Chairperson, Minister, Deputy Minister, colleagues, everybody in the public gallery, all entities reporting to Parliament and to the Department of Communications, in last year's Budget debate Cope stressed the strategic importance of the Department of Communications, DoC, and its key role of expanding access to knowledge, information and economic empowerment.
We requested the Minister then to develop a turnaround strategy for the DoC, and to turn it into a proactive dynamic department. We also requested him to make key interventions to drive both government and the agencies reporting to it, as well as the private sector, towards ensuring affordable access to communications and information technology for irrevocable change in the lives specifically of poor communities.
Since then both the political and departmental heads have been axed and we have new incumbents in those positions. May we congratulate the new Minister today on very important immediate interventions that he has made? Amongst others is the very rational decision to revert to the DVB-T2 Digital Broadcasting Platform for digital migration, and to put the SMME sector back into production of set-top boxes.
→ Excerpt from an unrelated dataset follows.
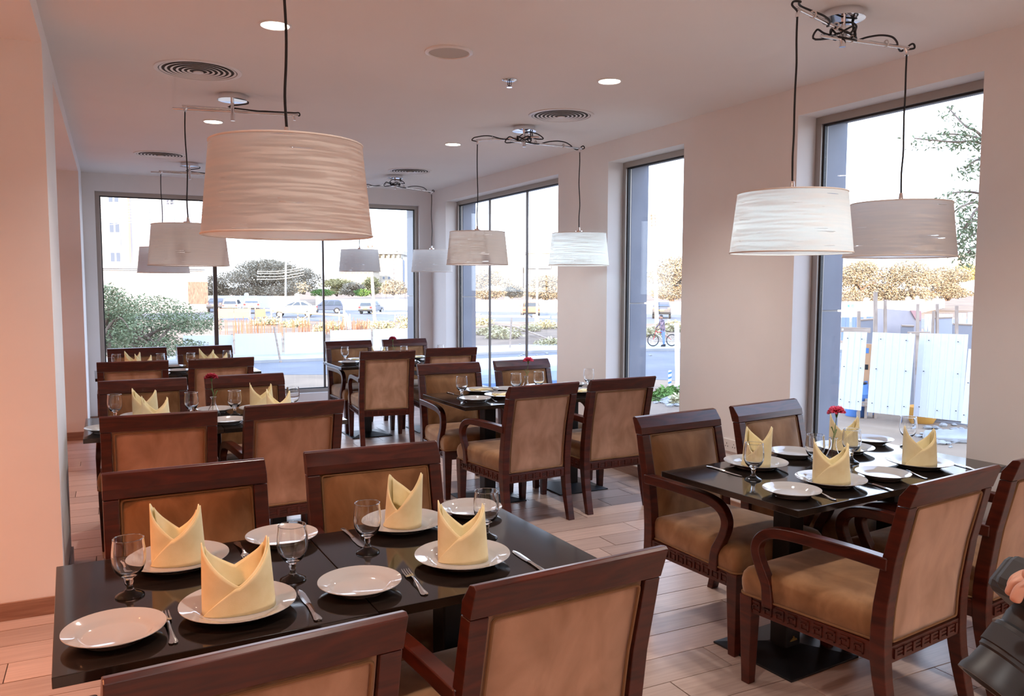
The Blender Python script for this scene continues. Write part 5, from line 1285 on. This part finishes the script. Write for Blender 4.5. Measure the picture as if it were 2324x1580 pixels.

The new Minister appears to be serious about putting the department on the right road, the road to recovery, to ensure that key strategic objectives are achieved.
Can we also add our voice to the others congratulating the new DG, Ms Rosey Sekese? She will find support from our party when she does all the right things, when she achieves key strategic objectives and policy interventions over the next three to four years. It will unfortunately also require a final determination and audit of departmental skills, capacity in the department and organisational restructuring. May we please also just caution that we believe that no interim positions - vacancies - should be filled until those processes have been concluded, notwithstanding the appeal by the President that vacancies in departments should be filled? We believe it would be wrong. We should first conclude those processes.
With the right management structure and the right people in place we have no doubt, we know and believe, that the Department of Communications will be able to deliver on its mandate, namely, to open access to affordable communications highways, in particular affordable Internet bandwidth, which is the lifeblood of the world's knowledge economy.
The budget allocation to the department, including transfers to institutions reporting to it, reached a peak during the previous budget year, and will slowly decline in the years ahead. It will, in fact, decline to the same level as that of the 2007-08 budget year. The department, during the same period, from 2007 to 2008, in fact doubled its staff complement, which resulted in an escalating trend of expenditure on compensation of employees.
What is now necessary is for us to conduct an honest assessment of performance outcomes of the department in relation to its growing bureaucracy - that is mandatory - to make sure that it is not only a growing bureaucracy, but one that actually delivers on these strategic imperatives. I believe, on behalf of Cope, that what is of key importance in this process is that we should look at the Pareto Principle. What are the 20% of the steps that need to be implemented to have 80% of the impact, and not to have the reverse? We have a fantastic strategic report here by the department, but it would seem that 80% of the activities are not going to result in a 20% impact out there in the market. That needs to be determined.
I would like to go back to just a few entities reporting to this department. Firstly, there is the SA Broadcasting Corporation, SABC. We would like to add our voice to those congratulating the SABC, not only on the successful interest that they created in the local government elections, but on their very successful Fifa 2010 World Cup. It was well delivered under difficult circumstances! We also really want to applaud the SABC board and Dr Ben Ngubane on bringing stability to the board, and also to the senior management of this institution.
Progress has also been made towards financial stability in the public broadcaster, although the Portfolio Committee on Communications is still awaiting details about the repayment of moneys borrowed against government guarantees, but that will be a separate session. The board must remain vigilant to ensure that a recurrence of corrupt practices and lamentable tendencies of the past will be arrested completely, going forward.
We welcome steps that they have taken, including the intervention of the Special Investigating Unit, to bring those people who have been identified through investigations to book. That also needs to be processed, going forward.
As far as editorial policy is concerned, I would, strangely, like to add my voice to that of the chairperson of the Portfolio Committee on Communications, and say that as Cope we fully support the fact that any changes to editorial policy should be made in terms of the Act. The SABC is a creature of statute, and any changes or tampering with news editorial policies via the back door will be illegal. This includes a disconcerting directive to news reporters, circulated last year, in terms of which the ANC Polokwane resolutions were regarded as the focus area for news bulletins. This is against the law generally and it is against the Constitution.
The Independent Communications Authority of South Africa, Icasa, has now fortunately moved on - it is focusing in the right direction. Its responsibility is to regulate the market and assess the impact of its regulations. We support them.
I want to make one concluding remark, Chairperson. Ms Graa Machel said earlier this year, and I want to quote from a speech she made ... [Time expired.] [Applause.]